Without the pictures, can you quote each line below exactly?
- - -
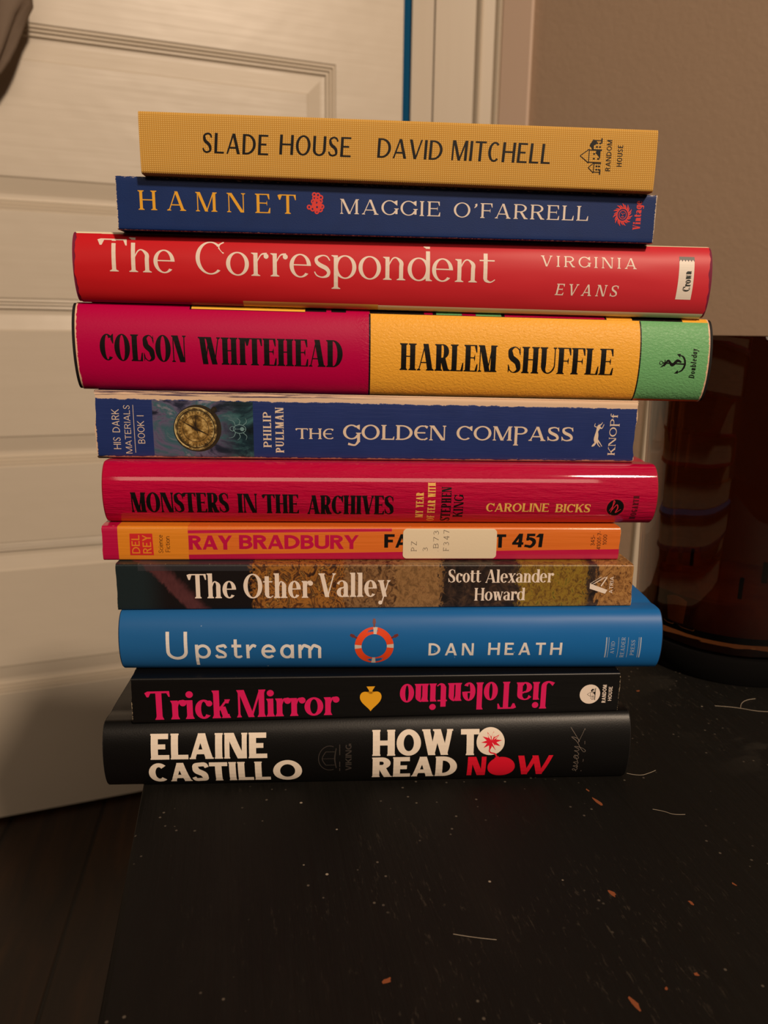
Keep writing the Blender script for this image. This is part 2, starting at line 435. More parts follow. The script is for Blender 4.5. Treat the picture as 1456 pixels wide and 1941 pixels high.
# ------------------------------------------------------------------ books
# placement in metres; PL and PT are the spine's printed length and height, the units of the lettering
GEO = {
'howto':dict(x=-0.00409,y=-0.01476,yaw=0.0542,L=0.2101,T=0.0293,dT=0.0009,a=0.00000,b=0.0000,B=0.0062,PL=0.2103,PT=0.0292),
'trick':dict(x=-0.00049,y=-0.01699,yaw=0.0647,L=0.1945,T=0.0180,dT=-0.0012,a=0.02931,b=0.0090,B=0.0000,PL=0.1947,PT=0.0178),
'upstream':dict(x=0.00464,y=-0.00819,yaw=0.0439,L=0.2138,T=0.0249,dT=0.0004,a=0.04726,b=-0.0033,B=0.0066,PL=0.2145,PT=0.0248),
'other':dict(x=-0.00131,y=-0.00800,yaw=0.0608,L=0.2048,T=0.0182,dT=-0.0006,a=0.07214,b=0.0002,B=0.0000,PL=0.2055,PT=0.0181),
'fahr':dict(x=-0.00668,y=-0.00271,yaw=0.0676,L=0.2061,T=0.0139,dT=-0.0001,a=0.09029,b=-0.0055,B=0.0003,PL=0.2070,PT=0.0139),
'monsters':dict(x=0.00055,y=0.00614,yaw=0.0681,L=0.2188,T=0.0246,dT=0.0001,a=0.10420,b=-0.0061,B=0.0072,PL=0.2200,PT=0.0244),
'golden':dict(x=-0.00546,y=0.00883,yaw=0.0596,L=0.2170,T=0.0256,dT=-0.0007,a=0.12883,b=-0.0055,B=0.0003,PL=0.2208,PT=0.0254),
'harlem':dict(x=0.00501,y=0.01621,yaw=0.0565,L=0.2482,T=0.0331,dT=-0.0000,a=0.15441,b=-0.0119,B=0.0066,PL=0.2594,PT=0.0341),
'corr':dict(x=0.00440,y=0.01454,yaw=0.0554,L=0.2430,T=0.0265,dT=0.0009,a=0.18752,b=-0.0121,B=0.0058,PL=0.2440,PT=0.0261),
'hamnet':dict(x=0.00125,y=0.00713,yaw=0.0597,L=0.2010,T=0.0180,dT=-0.0006,a=0.21397,b=-0.0048,B=0.0000,PL=0.1983,PT=0.0173),
'slade':dict(x=0.00502,y=0.00293,yaw=0.0588,L=0.1864,T=0.0210,dT=0.0004,a=0.23201,b=-0.0111,B=0.0003,PL=0.1824,PT=0.0203),
}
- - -
Solution to the problem:
Keep writing the Blender script for this image. This is part 2, starting at line 435. More parts follow. The script is for Blender 4.5. Treat the picture as 1456 pixels wide and 1941 pixels high.
# ------------------------------------------------------------------ books
# placement in metres; PL and PT are the spine's printed length and height, the units of the lettering
GEO = {
'howto':dict(x=-0.00409,y=-0.01476,yaw=0.0542,L=0.2101,T=0.0293,dT=0.0009,a=0.00000,b=0.0000,B=0.0062,PL=0.2103,PT=0.0292),
'trick':dict(x=-0.00049,y=-0.01699,yaw=0.0647,L=0.1945,T=0.0180,dT=-0.0012,a=0.02931,b=0.0090,B=0.0000,PL=0.1947,PT=0.0178),
'upstream':dict(x=0.00464,y=-0.00819,yaw=0.0439,L=0.2138,T=0.0249,dT=0.0004,a=0.04726,b=-0.0033,B=0.0066,PL=0.2145,PT=0.0248),
'other':dict(x=-0.00131,y=-0.00800,yaw=0.0608,L=0.2048,T=0.0182,dT=-0.0006,a=0.07214,b=0.0002,B=0.0000,PL=0.2055,PT=0.0181),
'fahr':dict(x=-0.00668,y=-0.00271,yaw=0.0676,L=0.2061,T=0.0139,dT=-0.0001,a=0.09029,b=-0.0055,B=0.0003,PL=0.2070,PT=0.0139),
'monsters':dict(x=0.00055,y=0.00614,yaw=0.0681,L=0.2188,T=0.0246,dT=0.0001,a=0.10420,b=-0.0061,B=0.0072,PL=0.2200,PT=0.0244),
'golden':dict(x=-0.00546,y=0.00883,yaw=0.0596,L=0.2170,T=0.0256,dT=-0.0007,a=0.12883,b=-0.0055,B=0.0003,PL=0.2208,PT=0.0254),
'harlem':dict(x=0.00501,y=0.01621,yaw=0.0565,L=0.2482,T=0.0331,dT=-0.0000,a=0.15441,b=-0.0119,B=0.0066,PL=0.2594,PT=0.0341),
'corr':dict(x=0.00440,y=0.01454,yaw=0.0554,L=0.2430,T=0.0265,dT=0.0009,a=0.18752,b=-0.0121,B=0.0058,PL=0.2440,PT=0.0261),
'hamnet':dict(x=0.00125,y=0.00713,yaw=0.0597,L=0.2010,T=0.0180,dT=-0.0006,a=0.21397,b=-0.0048,B=0.0000,PL=0.1983,PT=0.0173),
'slade':dict(x=0.00502,y=0.00293,yaw=0.0588,L=0.1864,T=0.0210,dT=0.0004,a=0.23201,b=-0.0111,B=0.0003,PL=0.1824,PT=0.0203),
}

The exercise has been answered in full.